**Task prompt**
Transcribe everything in the data word for word. Pictures are left out.

**Stored data**
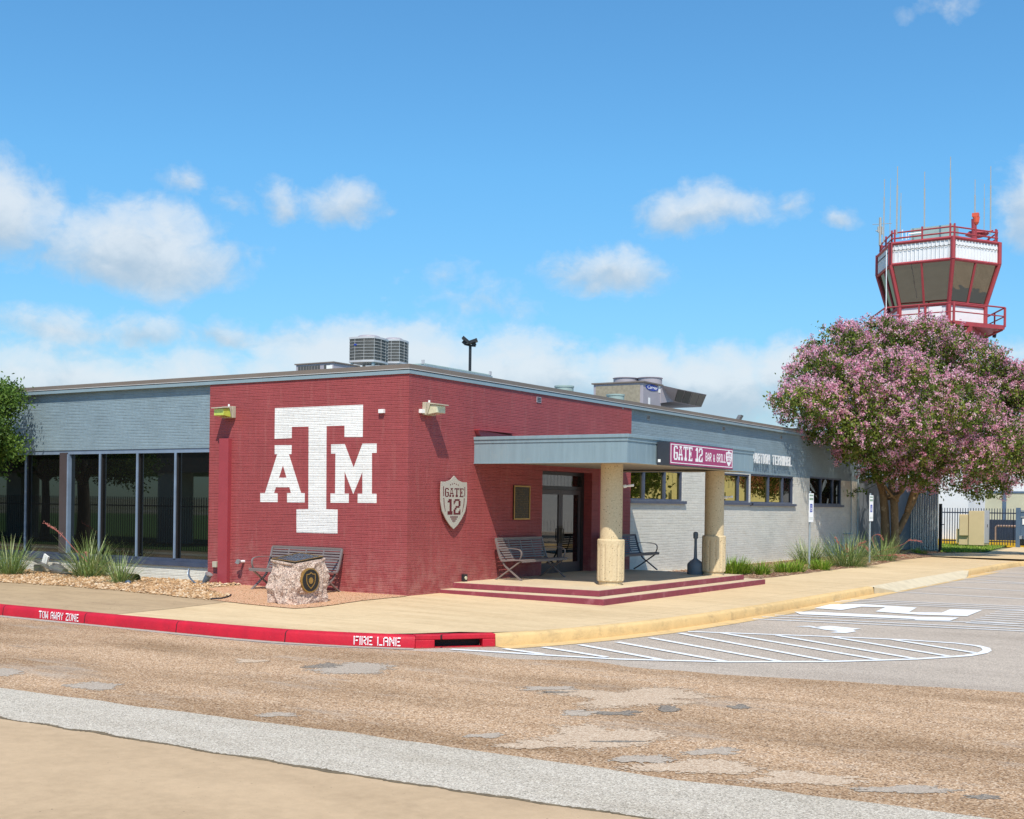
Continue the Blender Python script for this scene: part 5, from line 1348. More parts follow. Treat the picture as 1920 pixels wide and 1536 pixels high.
BLB = [(1510, 755, -6.5, 60, 42), (1535, 705, -5, 60, 48), (1580, 655, -3, 62, 45), (1650, 640, .3, 75, 42), (1740, 640, 0, 80, 42), (1810, 680, .3, 75, 50), (1870, 740, .5, 75, 60), (1925, 790, .6, 80, 70), (1590, 740, -5.0, 85, 60), (1680, 720, -4.5, 90, 60), (1610, 800, -5.5, 60, 45), (1690, 790, -5.5, 60, 50),
       (1770, 760, -3.2, 90, 60), (1850, 830, -2.0, 85, 60), (1560, 800, -5.5, 58, 36), (1640, 830, -4.6, 60, 40), (1720, 830, -3.0, 70, 45), (1800, 860, -2.4, 70, 45), (1640, 870, -2.4, 40, 35), (1700, 885, -2.4, 50, 28), (1880, 870, .5, 60, 45), (1845, 908, -.6, 50, 26),
       (1620, 700, 2.4, 90, 60), (1720, 700, 3.0, 100, 70), (1820, 760, 2.6, 90, 70), (1760, 850, 2.2, 80, 50), (1700, 780, .5, 100, 70), (1950, 850, 0, 70, 60), (1476, 748, -7.5, 34, 24), (1930, 720, .5, 45, 40), (1535, 662, -3, 35, 25), (1600, 850, -5, 35, 22), (1760, 905, -1.6, 55, 22)]
blobs = []
for (px, py, dd, rx, ry) in BLB:
    c = T(px, py, dd); f_ = (TD+dd)/F; blobs.append((c.x-base.x, c.y-base.y, c.z-base.z, rx*f_, (rx*f_+ry*f_)*.5, ry*f_))
Lm, Fm = crown(blobs, 21000, 8, .066, rd, flower=.043, seed=2, nf=.50, fl=24, thr=-.28, tuft_r=.135)
Lm.build('foliage', 'leaf_myrtle', CM); Fm.build('blossom', 'blossom', CM)
# epicormic sprig
mb = MB(); 
for (px, py) in ((1590, 925), (1597, 928), (1605, 921), (1613, 919), (1621, 921)):
    for q in range(14): leafquad(mb, T(px, py, -1.4)+Vector((rd.gauss(0, .06), rd.gauss(0, .06), rd.gauss(0, .06)))-base, .06, rd, rd.random())
mb.tube([T(1650, 905, -.4)-base, T(1620, 920, -1.2)-base, T(1590, 926, -1.4)-base], .01, 5, tone=0); mb.build('side_sprig', 'leaf_dark', CM)

def simple_tree(name, c, h, rx, rz, label, n=1400, leaf=.12, leaves=8, group=None, seed=1, mat='leaf_dark', trunk=.22, nb=14, cz=None, blobs_=None, tuft=.22):
    rd2 = random.Random(seed); e = empty(name, c, label, 'tree', group); bl_ = blobs_ or []
    cz = cz or h-rz
    if not blobs_:
        for i in range(nb):
            a_ = rd2.random()*6.28; r_ = rx*.62*math.sqrt(rd2.random()); bl_.append((r_*math.cos(a_), r_*math.sin(a_), cz+rd2.uniform(-.5, .6)*rz, rx*rd2.uniform(.3, .5), rx*rd2.uniform(.3, .5), rz*rd2.uniform(.3, .5)))
    L_, _ = crown(bl_, n, leaves, leaf, rd2, seed=seed, tuft_r=tuft)
    L_.build('foliage', mat, e)
    m = MB(); m.tube(arc([(0, 0, 0), (.05, 0, cz*.4), (0, .05, cz*.8), (.1, 0, cz)], 4), [trunk*(1-.04*i) for i in range(13)], 10)
    for b in bl_[:9]: m.tube([(0, 0, cz*.55), Vector(b[:3])*.6+Vector((0, 0, cz*.25)), b[:3]], [trunk*.4, trunk*.25, .03], 6)
    m.build('trunk', 'bark_dark', e, smooth=True); return e
# live oak at the left edge, in front of the grey wing
cL = Vector((-13.4, -2.3, 0))
def bl(px, py, y, r): p = PA(px, py, y); return (p.x-cL.x, p.y-cL.y, p.z, r, r, r*.9)
LB = [bl(2, 742, -.75, .42), bl(-30, 745, -1.1, .6), bl(-8, 780, -.8, .45), bl(-12, 818, -.8, .5), bl(8, 842, -.7, .38), bl(-20, 866, -.9, .42), bl(18, 742, -.7, .22), bl(-60, 790, -1.8, .8), bl(-95, 790, -2.2, 1.0), bl(-100, 850, -2.4, .9), bl(20, 752, -.7, .3), bl(16, 830, -.7, .25)]
simple_tree('oak_tree', cL, 6, 3, 2, 'dark green oak branches reaching in at the left edge over the grey wing', n=2600, leaf=.045, leaves=12, seed=5, blobs_=LB, cz=4., trunk=.2, tuft=.13)

# ---------------------------------------------------------------- roof equipment
def condenser(c, w, h, rz, lab, badge=False):
    e = empty('condenser_unit', c, lab, 'air conditioner', 'round top condensers on the roof', rz); hw = w/2
    # convex sided cabinet
    N = 8; out_ = []
    for s_ in range(4):
        a0 = R(45+90*s_)
        for k in range(N):
            t = k/N; A_ = Vector((math.cos(a0), math.sin(a0)))*hw*1.414; B_ = Vector((math.cos(a0+R(90)), math.sin(a0+R(90))))*hw*1.414
            p = A_.lerp(B_, t); m_ = (A_+B_).normalized(); p = p+m_*.07*math.sin(math.pi*t)*w; out_.append(p)
    m = MB(); m.prism([(p.x*.985, p.y*.985, .05) for p in out_], (0, 0, h-.1)); m.build('coil', 'hvac_coil', e)
    m = MB()
    for z_ in [.05+(h-.1)*k/7 for k in range(8)]: m.tube([(p.x, p.y, z_) for p in out_+[out_[0]]], .006, 4, cap=False)
    for i in range(0, len(out_), 3): m.tube([(out_[i].x, out_[i].y, .05), (out_[i].x, out_[i].y, h-.05)], .006, 4)
    m.build('guard_wires', 'wire_line', e)
    m = MB(); m.prism([(p.x*1.01, p.y*1.01, 0) for p in out_], (0, 0, .05)); m.prism([(p.x*1.02, p.y*1.02, h-.05) for p in out_], (0, 0, .05)); m.build('casing', 'light_grey_metal', e)
    m = MB(); m.lathe([(hw*.82, h), (hw*.78, h+.05), (hw*.66, h+.07), (.05, h+.05)], (0, 0, 0), 24); m.build('fan_guard', 'hvac', e, smooth=True)
    m = MB(); 
    for a_ in (45, 135, 225, 315): m.box(hw*math.cos(R(a_))*1.2-.03, hw*math.sin(R(a_))*1.2-.03, -.9, hw*math.cos(R(a_))*1.2+.03, hw*math.sin(R(a_))*1.2+.03, 0)
    m.build('stand', 'galv', e)
    if badge: m = MB(); m.box(-hw*.55, -hw*1.13, h*.66, -hw*.35, -hw*1.10, h*.72); m.build('badge', 'sign_blue', e)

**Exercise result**
Continue the Blender Python script for this scene: part 5, from line 1348. More parts follow. Treat the picture as 1920 pixels wide and 1536 pixels high.
BLB = [(1510, 755, -6.5, 60, 42), (1535, 705, -5, 60, 48), (1580, 655, -3, 62, 45), (1650, 640, .3, 75, 42), (1740, 640, 0, 80, 42), (1810, 680, .3, 75, 50), (1870, 740, .5, 75, 60), (1925, 790, .6, 80, 70), (1590, 740, -5.0, 85, 60), (1680, 720, -4.5, 90, 60), (1610, 800, -5.5, 60, 45), (1690, 790, -5.5, 60, 50),
       (1770, 760, -3.2, 90, 60), (1850, 830, -2.0, 85, 60), (1560, 800, -5.5, 58, 36), (1640, 830, -4.6, 60, 40), (1720, 830, -3.0, 70, 45), (1800, 860, -2.4, 70, 45), (1640, 870, -2.4, 40, 35), (1700, 885, -2.4, 50, 28), (1880, 870, .5, 60, 45), (1845, 908, -.6, 50, 26),
       (1620, 700, 2.4, 90, 60), (1720, 700, 3.0, 100, 70), (1820, 760, 2.6, 90, 70), (1760, 850, 2.2, 80, 50), (1700, 780, .5, 100, 70), (1950, 850, 0, 70, 60), (1476, 748, -7.5, 34, 24), (1930, 720, .5, 45, 40), (1535, 662, -3, 35, 25), (1600, 850, -5, 35, 22), (1760, 905, -1.6, 55, 22)]
blobs = []
for (px, py, dd, rx, ry) in BLB:
    c = T(px, py, dd); f_ = (TD+dd)/F; blobs.append((c.x-base.x, c.y-base.y, c.z-base.z, rx*f_, (rx*f_+ry*f_)*.5, ry*f_))
Lm, Fm = crown(blobs, 21000, 8, .066, rd, flower=.043, seed=2, nf=.50, fl=24, thr=-.28, tuft_r=.135)
Lm.build('foliage', 'leaf_myrtle', CM); Fm.build('blossom', 'blossom', CM)
# epicormic sprig
mb = MB(); 
for (px, py) in ((1590, 925), (1597, 928), (1605, 921), (1613, 919), (1621, 921)):
    for q in range(14): leafquad(mb, T(px, py, -1.4)+Vector((rd.gauss(0, .06), rd.gauss(0, .06), rd.gauss(0, .06)))-base, .06, rd, rd.random())
mb.tube([T(1650, 905, -.4)-base, T(1620, 920, -1.2)-base, T(1590, 926, -1.4)-base], .01, 5, tone=0); mb.build('side_sprig', 'leaf_dark', CM)

def simple_tree(name, c, h, rx, rz, label, n=1400, leaf=.12, leaves=8, group=None, seed=1, mat='leaf_dark', trunk=.22, nb=14, cz=None, blobs_=None, tuft=.22):
    rd2 = random.Random(seed); e = empty(name, c, label, 'tree', group); bl_ = blobs_ or []
    cz = cz or h-rz
    if not blobs_:
        for i in range(nb):
            a_ = rd2.random()*6.28; r_ = rx*.62*math.sqrt(rd2.random()); bl_.append((r_*math.cos(a_), r_*math.sin(a_), cz+rd2.uniform(-.5, .6)*rz, rx*rd2.uniform(.3, .5), rx*rd2.uniform(.3, .5), rz*rd2.uniform(.3, .5)))
    L_, _ = crown(bl_, n, leaves, leaf, rd2, seed=seed, tuft_r=tuft)
    L_.build('foliage', mat, e)
    m = MB(); m.tube(arc([(0, 0, 0), (.05, 0, cz*.4), (0, .05, cz*.8), (.1, 0, cz)], 4), [trunk*(1-.04*i) for i in range(13)], 10)
    for b in bl_[:9]: m.tube([(0, 0, cz*.55), Vector(b[:3])*.6+Vector((0, 0, cz*.25)), b[:3]], [trunk*.4, trunk*.25, .03], 6)
    m.build('trunk', 'bark_dark', e, smooth=True); return e
# live oak at the left edge, in front of the grey wing
cL = Vector((-13.4, -2.3, 0))
def bl(px, py, y, r): p = PA(px, py, y); return (p.x-cL.x, p.y-cL.y, p.z, r, r, r*.9)
LB = [bl(2, 742, -.75, .42), bl(-30, 745, -1.1, .6), bl(-8, 780, -.8, .45), bl(-12, 818, -.8, .5), bl(8, 842, -.7, .38), bl(-20, 866, -.9, .42), bl(18, 742, -.7, .22), bl(-60, 790, -1.8, .8), bl(-95, 790, -2.2, 1.0), bl(-100, 850, -2.4, .9), bl(20, 752, -.7, .3), bl(16, 830, -.7, .25)]
simple_tree('oak_tree', cL, 6, 3, 2, 'dark green oak branches reaching in at the left edge over the grey wing', n=2600, leaf=.045, leaves=12, seed=5, blobs_=LB, cz=4., trunk=.2, tuft=.13)

# ---------------------------------------------------------------- roof equipment
def condenser(c, w, h, rz, lab, badge=False):
    e = empty('condenser_unit', c, lab, 'air conditioner', 'round top condensers on the roof', rz); hw = w/2
    # convex sided cabinet
    N = 8; out_ = []
    for s_ in range(4):
        a0 = R(45+90*s_)
        for k in range(N):
            t = k/N; A_ = Vector((math.cos(a0), math.sin(a0)))*hw*1.414; B_ = Vector((math.cos(a0+R(90)), math.sin(a0+R(90))))*hw*1.414
            p = A_.lerp(B_, t); m_ = (A_+B_).normalized(); p = p+m_*.07*math.sin(math.pi*t)*w; out_.append(p)
    m = MB(); m.prism([(p.x*.985, p.y*.985, .05) for p in out_], (0, 0, h-.1)); m.build('coil', 'hvac_coil', e)
    m = MB()
    for z_ in [.05+(h-.1)*k/7 for k in range(8)]: m.tube([(p.x, p.y, z_) for p in out_+[out_[0]]], .006, 4, cap=False)
    for i in range(0, len(out_), 3): m.tube([(out_[i].x, out_[i].y, .05), (out_[i].x, out_[i].y, h-.05)], .006, 4)
    m.build('guard_wires', 'wire_line', e)
    m = MB(); m.prism([(p.x*1.01, p.y*1.01, 0) for p in out_], (0, 0, .05)); m.prism([(p.x*1.02, p.y*1.02, h-.05) for p in out_], (0, 0, .05)); m.build('casing', 'light_grey_metal', e)
    m = MB(); m.lathe([(hw*.82, h), (hw*.78, h+.05), (hw*.66, h+.07), (.05, h+.05)], (0, 0, 0), 24); m.build('fan_guard', 'hvac', e, smooth=True)
    m = MB(); 
    for a_ in (45, 135, 225, 315): m.box(hw*math.cos(R(a_))*1.2-.03, hw*math.sin(R(a_))*1.2-.03, -.9, hw*math.cos(R(a_))*1.2+.03, hw*math.sin(R(a_))*1.2+.03, 0)
    m.build('stand', 'galv', e)
    if badge: m = MB(); m.box(-hw*.55, -hw*1.13, h*.66, -hw*.35, -hw*1.10, h*.72); m.build('badge', 'sign_blue', e)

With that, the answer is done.